О КОММУНИКАЦИИ С АУДИТОРИЕЙ
— Да, выстраиваю. Для меня существует презумпция интеллекта аудитории. Не только операционного, но и эмоционального, душевного интеллекта. Не в том смысле, что я считаю себя дюже умным и душевно тонким и с высоты своей спускаюсь и говорю: «Вы тоже не хуже». Дело не в этом. По моим наблюдениям, инстинктивно любой художник адресуется к существу, устроенному так же, как он. Это чем-то похоже на то, как собаки в семье думают, что все тоже собаки. Допустим, когда собака кладёт лапы на плечи, она что-то своё собачье имеет в виду, или когда она ложится перед вами на спину. Для композитора, мне кажется, все композиторы. Поэтому я должен быть максимально открыт и беззащитен. Я должен не щеголять беззащитностью, не возводить её в культ, но и не прикрывать.

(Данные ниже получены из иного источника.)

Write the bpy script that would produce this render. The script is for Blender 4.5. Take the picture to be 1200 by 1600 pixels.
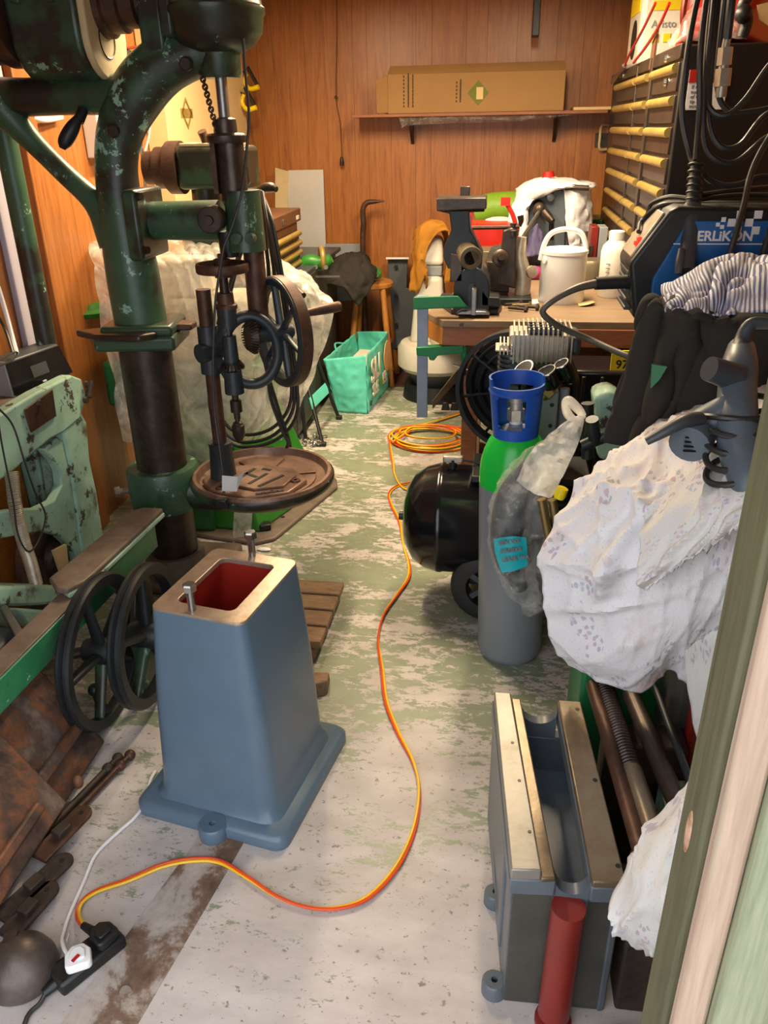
import bpy, math, random
from mathutils import Vector, Matrix, noise as mnoise

random.seed(4)
scene = bpy.context.scene
for o in list(bpy.data.objects):
    bpy.data.objects.remove(o, do_unlink=True)
COL = scene.collection
R = math.radians

# ------------------------------------------------------------------ camera
cam_d = bpy.data.cameras.new('camera')
cam = bpy.data.objects.new('camera', cam_d)
COL.objects.link(cam)
cam_d.sensor_fit = 'VERTICAL'
cam_d.sensor_height = 36.0
cam_d.lens = 1249.0 / 1600.0 * 36.0
cam_d.clip_start = 0.05
cam.matrix_world = Matrix.Translation((0, 0, 1.6)) @ Matrix.Rotation(R(8.2), 4, 'Z') @ Matrix.Rotation(R(90 - 25.7), 4, 'X') @ Matrix.Rotation(R(-1.0), 4, 'Z')
scene.camera = cam

# ------------------------------------------------------------------ world, lights, exposure
w = bpy.data.worlds.new('world')
scene.world = w
w.use_nodes = True
wn = w.node_tree.nodes
bg = wn['Background']
bg.inputs[0].default_value = (0.93, 0.955, 1.0, 1)
bg.inputs[1].default_value = 2.9
scene.view_settings.view_transform = 'Standard'
scene.view_settings.look = 'None'
scene.view_settings.exposure = 0.0
scene.view_settings.gamma = 1.0
scene.view_settings.use_curve_mapping = False


def area_light(name, loc, size, sy, power, col, rot=(0, 0, 0)):
    d = bpy.data.lights.new(name, 'AREA')
    d.shape = 'RECTANGLE'
    d.size = size
    d.size_y = sy
    d.energy = power
    d.color = col
    o = bpy.data.objects.new(name, d)
    COL.objects.link(o)
    o.location = loc
    o.rotation_euler = rot
    return o


area_light('tube_light', (-0.95, 3.55, 2.30), 0.10, 1.2, 74, (1.0, 0.79, 0.50))
area_light('tube_light', (0.10, 3.55, 2.30), 0.10, 1.2, 62, (1.0, 0.80, 0.52))

# ------------------------------------------------------------------ materials


def lin(h):
    if isinstance(h, str):
        h = h.lstrip('#')
        v = [int(h[i:i + 2], 16) / 255 for i in (0, 2, 4)]
        return tuple((c / 12.92 if c <= 0.04045 else ((c + 0.055) / 1.055) ** 2.4) for c in v) + (1,)
    return tuple(h) + (1,)


def new_mat(name):
    m = bpy.data.materials.new(name)
    m.use_nodes = True
    nt = m.node_tree
    b = nt.nodes['Principled BSDF']
    return m, nt, b


def nd(nt, t, **kw):
    n = nt.nodes.new(t)
    for k, v in kw.items():
        if k in n.inputs:
            n.inputs[k].default_value = v
        else:
            setattr(n, k, v)
    return n


def coords(nt, scale=(1, 1, 1), uv=False):
    tc = nd(nt, 'ShaderNodeTexCoord')
    mp = nd(nt, 'ShaderNodeMapping')
    mp.inputs['Scale'].default_value = scale
    nt.links.new(tc.outputs['UV' if uv else 'Object'], mp.inputs['Vector'])
    return mp.outputs[0]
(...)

Не вооружаться какими-то приёмами, чтобы понравиться, но и ни в коем случае не разыгрывать из себя непризнанного гения, который стоит и проповедует перед бесчувственной толпой. И то, и другое было бы ужасающей пошлостью.
О РАБОТЕ КОМПОЗИТОРА
— Эта работа не хуже любой другой. Она тоже может быть любимой и от неё тоже нужно отдыхать. Люди же пишут по-разному, в смысле, распределяют свои усилия по-разному. Наиболее распространённый опыт — ты сколько-то часов в день сидишь и пишешь. У тебя должна быть, попросту говоря, норма выработки, ты никуда от этого не денешься. Если ты как композитор встроен в социум, несмотря на недоумение оного, это значит, что у тебя есть дедлайн. И слава богу, если это так. Соответственно, это точно так же, как планировать строительство: столько-то времени на нулевой цикл, столько-то на заливку фундамента, сколько-то на коммуникации. Всё можно спланировать, особенно когда пишешь большую вещь. Вот я сейчас пишу большую вещь, и я приподзастрял. Если я не преодолею все камни преткновения сейчас, дальше придётся работать с повышенной нормой выработки, и выходные отменятся. Бывает, что ты устраиваешь себе небольшой отдых — обычно после какой-то долгой работы. Но ты всё равно что-то делаешь, потому что, к счастью для нас, композиторов, доиндустриальных людей, то, что мы делаем, является и работой, и не-работой. Только сумасшедший будет сочинять музыку потому, что ему за это платят деньги. Я таких не знаю. Мы всё-таки этим занимаемся потому, что это приносит удовольствие. Поэтому на отдыхе тоже можно что-то писать — может быть, не очень трудоёмкое, не истощающее физически. Я люблю иногда писать на отдыхе песенки: сел и написал.
ОБ ЭЛЕКТРОННОЙ МУЗЫКЕ
— У меня на эту тему нет никаких табу, я много работал с сэмплами. У меня есть, например, сочинения, которые должны играться по пятиугольнику. Всё это рассчитано и сделано в программе, а сэмплы делал я сам. В большинстве случаев я предпочитаю живые штуки, но, когда мне нужно делать электронику, я её делаю. В моих произведениях такого рода алгоритмические структуры реализуются в основном живыми людьми. Электрический синтез звука меня мало увлекает, я не нахожу в этом большого кайфа. Но у меня есть некоторые проекты, которые требуют live electronics. Например, тот, который я делал в Норвегии: там на площадке была сложнейшая система триггеров и сэмплеров, которые запускались этими триггерами. Я создал электрифицированную аудиосреду, которая реагировала на артистов очень сложносочинённым образом. Это было настолько сложно, что, думаю, нигде кроме как в Норвегии подобное невозможно было бы реализовать. Работали несколько очень мощных компьютеров, параллельно ещё сидел человек, который запускал что-то руками, и этот человек, при том, что он был северный норвежец, в конце спектакля буквально упал на пульт и разрыдался. Сказал, что ничего более сложного в своей жизни никогда не делал. В принципе, я люблю такие штуки, есть какие-то задумки и на будущее, но я просто не занимаюсь idm или чем-то подобным — невозможно заниматься абсолютно всем.